Tartışmalarda Kobanê’nin anti-emperyalist bir direniş olarak bölgedeki dengeleri değiştirdiğini ve emperyalizmin bölgesel politikalarını etkilediğine vurgulandı. Kobanê direnişinin ve Rojava devrimin bölgesel etkilerine değinilen konuşmalarda ayrıca Rojava’nın doğru okunması gerektiği üzerinde duruldu.
Komünist önder İbrahim Kaypakkaya’yı anmanın bu gün Kobanê de direnmek olduğuna ilişkin yapılan vurguda Kobanê de direnen Maoistlere selam gönderildi.
Yapılan konuşmaların ardından pratik günün her türlü ideolojik politik çıkmazın ilacı olduğu şövenizm zehrinin Kobanê direnişi ile kırılması gereken bir hedef olduğuna değinildi.

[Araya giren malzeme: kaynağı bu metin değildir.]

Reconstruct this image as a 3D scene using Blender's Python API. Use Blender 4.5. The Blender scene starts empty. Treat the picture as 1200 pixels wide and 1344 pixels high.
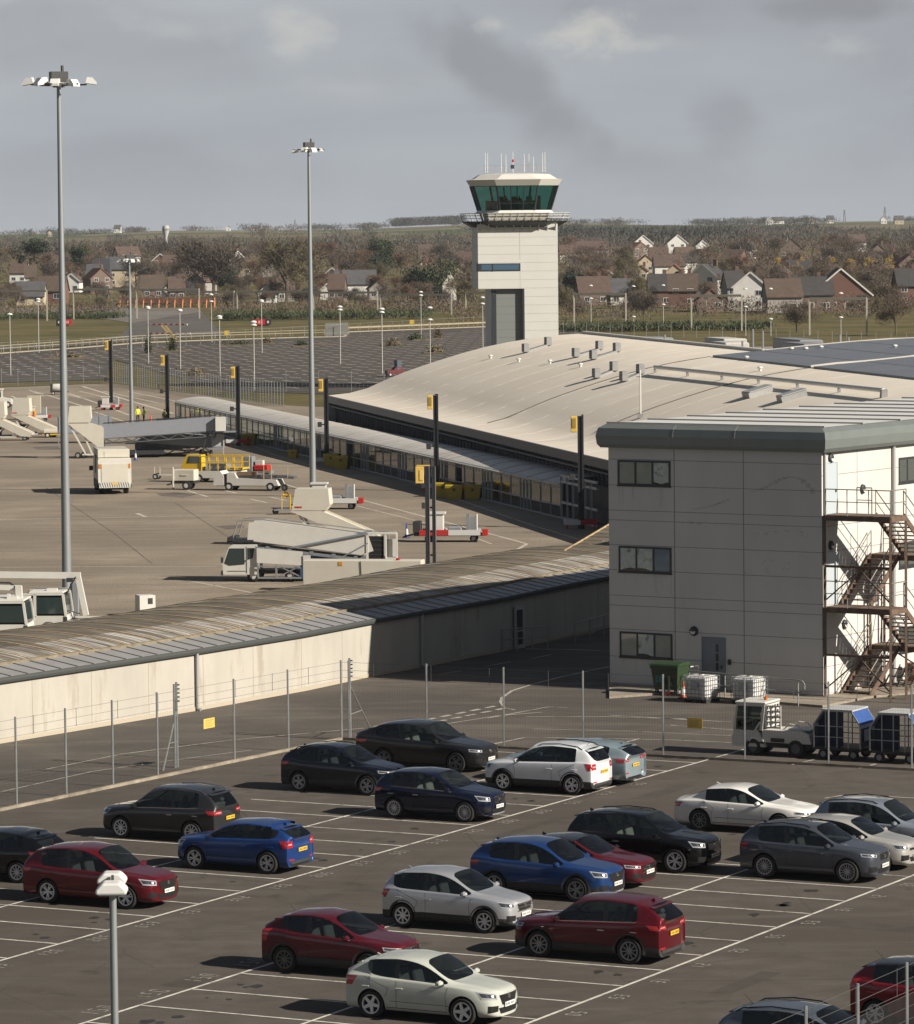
import bpy, bmesh, math, random
from mathutils import Vector, Matrix, Euler
from mathutils.bvhtree import BVHTree
R = math.radians
sc = bpy.context.scene
COL = sc.collection
rnd = random.Random(7)

F, HY, ROLL, HC = 5500.0, 300.0, -0.01, 19.7
PITCH = math.atan2(672 - HY, F)

def ray(px, py):
 x, y = px - 600.0, 672.0 - py
 c, s = math.cos(ROLL), math.sin(ROLL)
 x, y = c * x - s * y, s * x + c * y
 return Vector((x, F * math.cos(PITCH) + y * math.sin(PITCH), y * math.cos(PITCH) - F * math.sin(PITCH)))

def G(px, py, z=0.0):
 """world point on the level z seen at photo pixel (px, py)"""
 r = ray(px, py)
 return Vector((0, 0, HC)) + r * ((z - HC) / r.z)

def P(px, py, d):
 """world point at forward distance d seen at photo pixel"""
 r = ray(px, py)
 return Vector((0, 0, HC)) + r * (d / r.y)

def proj(p):
 X, Y, Z = p[0], p[1], p[2] - HC
 up = Z * math.cos(PITCH) + Y * math.sin(PITCH)
 d = Y * math.cos(PITCH) - Z * math.sin(PITCH)
 x, y = F * X / d, F * up / d
 c, s = math.cos(ROLL), math.sin(ROLL)
 x, y = c * x + s * y, -s * x + c * y
 return 600 + x, 672 - y

def setup_camera():
 cd = bpy.data.cameras.new('camera')
 cam = bpy.data.objects.new('camera', cd)
 COL.objects.link(cam)
 cd.sensor_fit = 'HORIZONTAL'
 cd.sensor_width = 36.0
 cd.lens = 36.0 * F / 1200.0
 cd.clip_start = 1.0
 cd.clip_end = 30000.0
 fwd = Vector((0, math.cos(PITCH), -math.sin(PITCH)))
 up = Vector((0, math.sin(PITCH), math.cos(PITCH)))
 rt = Vector((1, 0, 0))
 c, s = math.cos(ROLL), math.sin(ROLL)
 # pixel axes expressed in the unrolled frame
 rx = rt * c + up * s
 ux = rt * (-s) + up * c
 m = Matrix((rx, ux, -fwd)).transposed().to_4x4()
 m.translation = Vector((0, 0, HC))
 cam.matrix_world = m
 sc.camera = cam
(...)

Bu sunumun ardından Partizan adına bir açıklama yapıldı. Yapılan açıklamada konferans selamlanırken “Yoldaşlar, bizlerde sizler gibi heyecanlıyız.

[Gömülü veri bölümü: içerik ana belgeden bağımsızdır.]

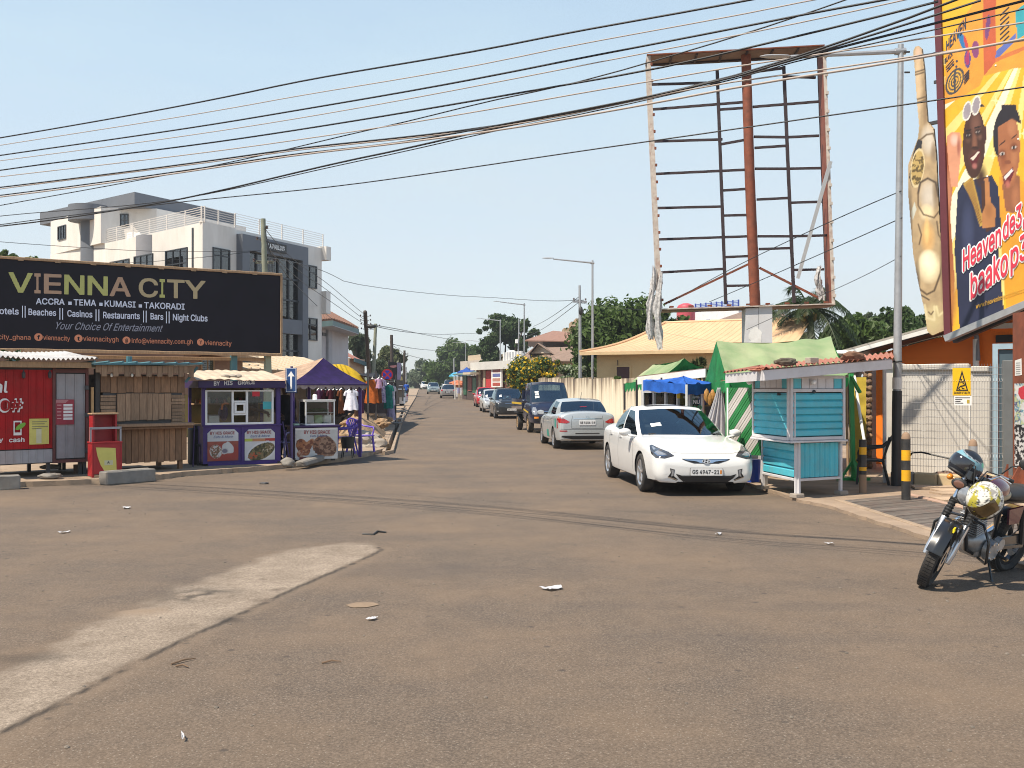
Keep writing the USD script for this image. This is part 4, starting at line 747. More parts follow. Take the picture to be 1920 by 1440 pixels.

Biz bu heyecanı Kobanê’de direnen Maoistlerden alıyoruz. Biz bu heyecanı Dersim dağlarında kavgayı adımlayan ve yaratan Partizanlardan alıyoruz. Biz bu heyecanı Aşkın Günel yoldaşın cüretinden Sefagül yoldaşın cesaretinden ve kavgaya olan bağlılığından alıyoruz” denildi.
Yapılan açıklamanın ardından kısa bir ara verildi. Aranın ardından önümüzdeki ürece ilişkin YDG’nin iç ve dış pratik süreçlerine ilişkin önergeler okundu. Yapılan önergeler oylanarak politik sürece ilişkin yeni yönelimler belirlendi.
Yeni yönelimi belirlemek için önergelerin tartışmaların sonucunda kabul edilmesinin ardından bir kapanış konuşması gerçekleştirildi. Kapanış konuşmasında “Birçok yeni alanda açılmış durumdayız. Konferansımıza gelen yeni yoldaşlar bulunmaktadır.
Konfransımızın kapanışında özeleştiri vermemiz gerekiyor. Geçen konferansta bir sonuç alamadığımız için bu yıl konferansımızda karar alma süreci işlettik. Ancak çok alışık olmadığımızdan kaynaklı konferansımızda karar verme mekanizmasında sıkıntılar yaşadık. Önümüzde gelişen büyük bir gerçekliğimiz bulunmaktadır. Bu gerçekliğimizle hareket ederek mücadelemize sarılalım, ilerleyelim.”
Kapanış konuşmasının ardından müzik dinletisi verildi.